Can someone explain how I would find/list the equivalence classes (And number of equivalence classes) of these two examples?
Example 1: A is the set of all possible strings of 3 or 4 letters in alphabet {A, B, C, D}, and (x, y) ∈ R if and only if x and y have the same first letter and the same third letter.
Here I can gather that x and y must both have letters (same)_(same)_ but I am not sure where to go from here.
EDIT: After thinking a bit I think the equivalence classes are A_B_, A_C_, A_D_, B_A_, B_C_, B_D_, C_A_, C_B_, C_D_, D_A_, D_B_, D_C_. Is this correct and am I missing any?
Example 2: A is the power set of {1, 2, 3, 4, 5}, and (x, y) ∈ R if and only if x ∩ {1, 3, 5} = y ∩ {1, 3, 5}.
On this one I have gathered that X and Y must both have the same subset of {1, 3, 5) But I dont know where to go from here.

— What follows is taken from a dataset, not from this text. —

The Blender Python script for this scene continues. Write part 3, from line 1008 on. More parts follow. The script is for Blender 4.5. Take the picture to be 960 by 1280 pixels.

Your answer to (1) seems almost correct to me. My method: think of what property all the elements of one class would have: they all have the same first letter in their string, and also they have the same third letter. So a class is described by (first letter, third letter), such as “A_B_”. My only objection is that ordinarily, a “string from the alphabet $\Omega$” can have repeated letters, just like an English word. So in my book, the string “AAAA” would be allowed by your definition, and your answer would also need to admit repeated letters, I think.
For (2), think of what all the things in one particular equivalence class have in common. The setup is a bit more abstract, making the question a little harder, but I think that if you think about things a bit more, you can do it.